● What is expected
Exactly as written, quote every line that follows, skipping the images.

● Given material
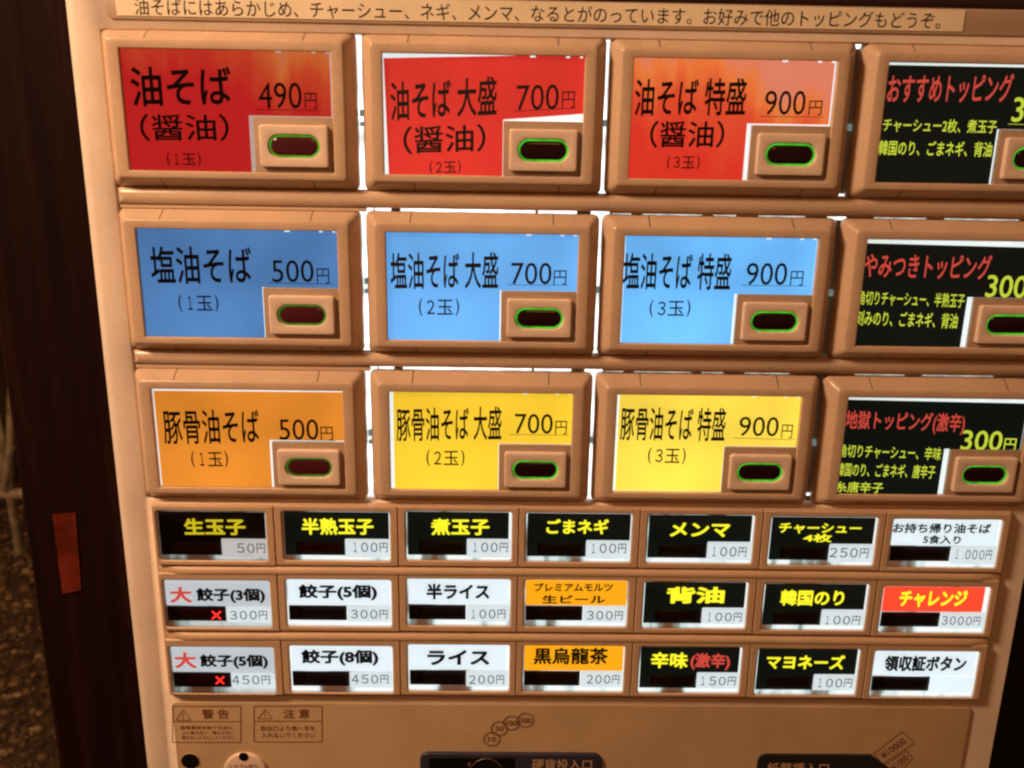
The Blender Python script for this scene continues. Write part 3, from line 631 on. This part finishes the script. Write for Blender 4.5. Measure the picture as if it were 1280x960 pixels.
# hole and lock disc
hx, hz = P(238, 951.5, YP); hm = MB(); circ3 = lambda r_, y: [(r_*math.cos(2*math.pi*i/28), y, r_*math.sin(2*math.pi*i/28)) for i in range(28)]
hm.loft([circ3(.0062, -.0001), circ3(.0057, -.0004), circ3(.0054, .0000)], False, False); obj('hole_rim', hm.build(), 'lower', lpo, (hx, YP, hz))
hm = MB(); hm.loft([circ3(.0056, .0), circ3(.0055, -.0002)], False, True); obj('key_hole', hm.build(0), 'hole', lpo, (hx, YP, hz))
dx, dz_ = P(307.5, 963, YP); dm = MB(); dm.loft([circ3(.0134, 0), circ3(.0134, -.0016), circ3(.0130, -.0021), circ3(.0122, -.0023)], False, True)
ld = obj('lock_disc', dm.build(), 'cap', lpo, (dx, YP, dz_))
tx, tz = P(304.5, 945.8, YP-.0023); dm = MB(); dm.loft([circ3(.0030, -.0001), circ3(.0029, -.0003)], False, True); obj('screw_hole', dm.build(), 'hole', ld, (tx, YP-.0023, tz))
YTs = YT; 
printing('lettering', lambda tm: put_text(tm, "トラブル窓口", 287, 958.5, 322, 958.5, 6, .01, YP-.0024), 'brownink', ld, (dx, 0, dz_))
# coin slot
ax, az = P(525, 939, YP); bx_, _ = P(752.5, 939, YP); ctr = ((ax+bx_)/2, YP, az-.03)
cm = MB(); slab(ax, bx_, az-.062, az, YP-.0022, YP+.0001, .0055, .0009, 6, cm); cs = obj('coin_slot_plate', localise(cm, ctr).build(50), 'navy', lpo, ctr)
ex, ez = P(536, 946, YP-.0022); fx_, _ = P(644, 946, YP-.0022)
cm = MB(); Lr = [rr(ex, fx_, ez-.046, ez, .001, YP-.00225), rr(ex+.0004, fx_-.0004, ez-.0456, ez-.0004, .001, YP-.0026), rr(ex+.001, fx_-.001, ez-.045, ez-.001, .001, YP-.0024)]
cm.loft(Lr, False, True); obj('coin_slot_window', localise(cm, ctr).build(), 'hole', cs, ctr)
pts = [P(590+24*math.sin(t_)+18, 975-26.5*math.cos(t_), YP-.003) for t_ in [(-1.3+2.6*i/16) for i in range(17)]]
obj('coin_guide', localise(tube([(x, YP-.0030, z) for x, z in pts], .0005, 8), ctr).build(), 'metal', cs, ctr)
kx, kz = P(587, 956, YP-.003); km = MB(); km.loft([circ3(.0014, 0), circ3(.0012, -.0008), circ3(.0005, -.0012)], False, True); obj('screw', km.build(), 'metal', cs, (kx, YP-.0026, kz))
printing('lettering', lambda tm: put_text(tm, "硬貨投入口", 665, 955.5, 740, 956, 13.5, .012, YP-.00235), 'tanink', cs, ctr)
# banknote slot
ax, az = P(947.5, 941.5, YP); bx_ = ax+.1; ctr = ((ax+bx_)/2, YP, az-.03); e1 = P(1088, 942, YP); e2 = P(1120, 975, YP)
ring = [p for p in rr(ax, e2[0]+.01, az-.062, az, .0055, 0, 6)]
ring = [(x, 0, z) for x, _, z in ring if not (x > e1[0] and z > az-.02)]
ring = [(e2[0]+.01, 0, az-.022), (e1[0], 0, az)] + [p for p in ring]
ring = sorted(ring, key=lambda p: math.atan2(p[2]-(az-.03), p[0]-(ax+.04)))
bm_ = MB(); bm_.loft([[(x, YP+.0001, z) for x, y, z in ring], [(x, YP-.0018, z) for x, y, z in ring]], False, True)
bs = obj('bill_slot_plate', localise(bm_, ctr).build(30), 'blackplate', lpo, ctr)
printing('lettering', lambda tm: put_text(tm, "紙幣挿入口", 959, 960, 1036, 961, 14, .012, YP-.00195), 'tanink', bs, ctr)
def note(tm, A, B, C_, D_, s):
    for p, q in ((A, B), (B, C_), (C_, D_), (D_, A)): line(tm, p, q, .0006, YT)
    m1 = ((A[0]+D_[0])/2, (A[1]+D_[1])/2); m2 = ((B[0]+C_[0])/2, (B[1]+C_[1])/2)
    l = lambda t: (m1[0]+(m2[0]-m1[0])*t, m1[1]+(m2[1]-m1[1])*t); u, v = l(.12), l(.88)
    V, Fc = glyph_mesh(s, .02); x0 = min(a[0] for a in V); x1 = max(a[0] for a in V); y0 = min(a[1] for a in V); y1 = max(a[1] for a in V)
    a = Vector(P(*u, YT)); b = Vector(P(*v, YT)); d = b-a; nrm = Vector((-d.y, d.x)).normalized()*.0048; base = len(tm.v)
    for k_, (ox, oy) in enumerate(heavy(.02)):
        base = len(tm.v)
        for q_ in V:
            t = (q_[0]+ox-x0)/(x1-x0); w_ = (q_[1]+oy-y0)/(y1-y0)-.5; p = a+d*t+nrm*w_; tm.v.append(Vector((p.x, YT-.00002-k_*6e-6, p.y)))
        for f in Fc: tm.f.append(tuple(base+i for i in f))
printing('banknote_print', lambda tm: (note(tm, (1092, 942), (1128, 914.6), (1143, 929), (1103, 955), "¥10000"), note(tm, (1107, 956), (1132.5, 938.5), (1141, 948), (1117, 972), "¥1000")), 'brownink', lpo, ctr)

● Solution
The Blender Python script for this scene continues. Write part 3, from line 631 on. This part finishes the script. Write for Blender 4.5. Measure the picture as if it were 1280x960 pixels.
# hole and lock disc
hx, hz = P(238, 951.5, YP); hm = MB(); circ3 = lambda r_, y: [(r_*math.cos(2*math.pi*i/28), y, r_*math.sin(2*math.pi*i/28)) for i in range(28)]
hm.loft([circ3(.0062, -.0001), circ3(.0057, -.0004), circ3(.0054, .0000)], False, False); obj('hole_rim', hm.build(), 'lower', lpo, (hx, YP, hz))
hm = MB(); hm.loft([circ3(.0056, .0), circ3(.0055, -.0002)], False, True); obj('key_hole', hm.build(0), 'hole', lpo, (hx, YP, hz))
dx, dz_ = P(307.5, 963, YP); dm = MB(); dm.loft([circ3(.0134, 0), circ3(.0134, -.0016), circ3(.0130, -.0021), circ3(.0122, -.0023)], False, True)
ld = obj('lock_disc', dm.build(), 'cap', lpo, (dx, YP, dz_))
tx, tz = P(304.5, 945.8, YP-.0023); dm = MB(); dm.loft([circ3(.0030, -.0001), circ3(.0029, -.0003)], False, True); obj('screw_hole', dm.build(), 'hole', ld, (tx, YP-.0023, tz))
YTs = YT; 
printing('lettering', lambda tm: put_text(tm, "トラブル窓口", 287, 958.5, 322, 958.5, 6, .01, YP-.0024), 'brownink', ld, (dx, 0, dz_))
# coin slot
ax, az = P(525, 939, YP); bx_, _ = P(752.5, 939, YP); ctr = ((ax+bx_)/2, YP, az-.03)
cm = MB(); slab(ax, bx_, az-.062, az, YP-.0022, YP+.0001, .0055, .0009, 6, cm); cs = obj('coin_slot_plate', localise(cm, ctr).build(50), 'navy', lpo, ctr)
ex, ez = P(536, 946, YP-.0022); fx_, _ = P(644, 946, YP-.0022)
cm = MB(); Lr = [rr(ex, fx_, ez-.046, ez, .001, YP-.00225), rr(ex+.0004, fx_-.0004, ez-.0456, ez-.0004, .001, YP-.0026), rr(ex+.001, fx_-.001, ez-.045, ez-.001, .001, YP-.0024)]
cm.loft(Lr, False, True); obj('coin_slot_window', localise(cm, ctr).build(), 'hole', cs, ctr)
pts = [P(590+24*math.sin(t_)+18, 975-26.5*math.cos(t_), YP-.003) for t_ in [(-1.3+2.6*i/16) for i in range(17)]]
obj('coin_guide', localise(tube([(x, YP-.0030, z) for x, z in pts], .0005, 8), ctr).build(), 'metal', cs, ctr)
kx, kz = P(587, 956, YP-.003); km = MB(); km.loft([circ3(.0014, 0), circ3(.0012, -.0008), circ3(.0005, -.0012)], False, True); obj('screw', km.build(), 'metal', cs, (kx, YP-.0026, kz))
printing('lettering', lambda tm: put_text(tm, "硬貨投入口", 665, 955.5, 740, 956, 13.5, .012, YP-.00235), 'tanink', cs, ctr)
# banknote slot
ax, az = P(947.5, 941.5, YP); bx_ = ax+.1; ctr = ((ax+bx_)/2, YP, az-.03); e1 = P(1088, 942, YP); e2 = P(1120, 975, YP)
ring = [p for p in rr(ax, e2[0]+.01, az-.062, az, .0055, 0, 6)]
ring = [(x, 0, z) for x, _, z in ring if not (x > e1[0] and z > az-.02)]
ring = [(e2[0]+.01, 0, az-.022), (e1[0], 0, az)] + [p for p in ring]
ring = sorted(ring, key=lambda p: math.atan2(p[2]-(az-.03), p[0]-(ax+.04)))
bm_ = MB(); bm_.loft([[(x, YP+.0001, z) for x, y, z in ring], [(x, YP-.0018, z) for x, y, z in ring]], False, True)
bs = obj('bill_slot_plate', localise(bm_, ctr).build(30), 'blackplate', lpo, ctr)
printing('lettering', lambda tm: put_text(tm, "紙幣挿入口", 959, 960, 1036, 961, 14, .012, YP-.00195), 'tanink', bs, ctr)
def note(tm, A, B, C_, D_, s):
    for p, q in ((A, B), (B, C_), (C_, D_), (D_, A)): line(tm, p, q, .0006, YT)
    m1 = ((A[0]+D_[0])/2, (A[1]+D_[1])/2); m2 = ((B[0]+C_[0])/2, (B[1]+C_[1])/2)
    l = lambda t: (m1[0]+(m2[0]-m1[0])*t, m1[1]+(m2[1]-m1[1])*t); u, v = l(.12), l(.88)
    V, Fc = glyph_mesh(s, .02); x0 = min(a[0] for a in V); x1 = max(a[0] for a in V); y0 = min(a[1] for a in V); y1 = max(a[1] for a in V)
    a = Vector(P(*u, YT)); b = Vector(P(*v, YT)); d = b-a; nrm = Vector((-d.y, d.x)).normalized()*.0048; base = len(tm.v)
    for k_, (ox, oy) in enumerate(heavy(.02)):
        base = len(tm.v)
        for q_ in V:
            t = (q_[0]+ox-x0)/(x1-x0); w_ = (q_[1]+oy-y0)/(y1-y0)-.5; p = a+d*t+nrm*w_; tm.v.append(Vector((p.x, YT-.00002-k_*6e-6, p.y)))
        for f in Fc: tm.f.append(tuple(base+i for i in f))
printing('banknote_print', lambda tm: (note(tm, (1092, 942), (1128, 914.6), (1143, 929), (1103, 955), "¥10000"), note(tm, (1107, 956), (1132.5, 938.5), (1141, 948), (1117, 972), "¥1000")), 'brownink', lpo, ctr)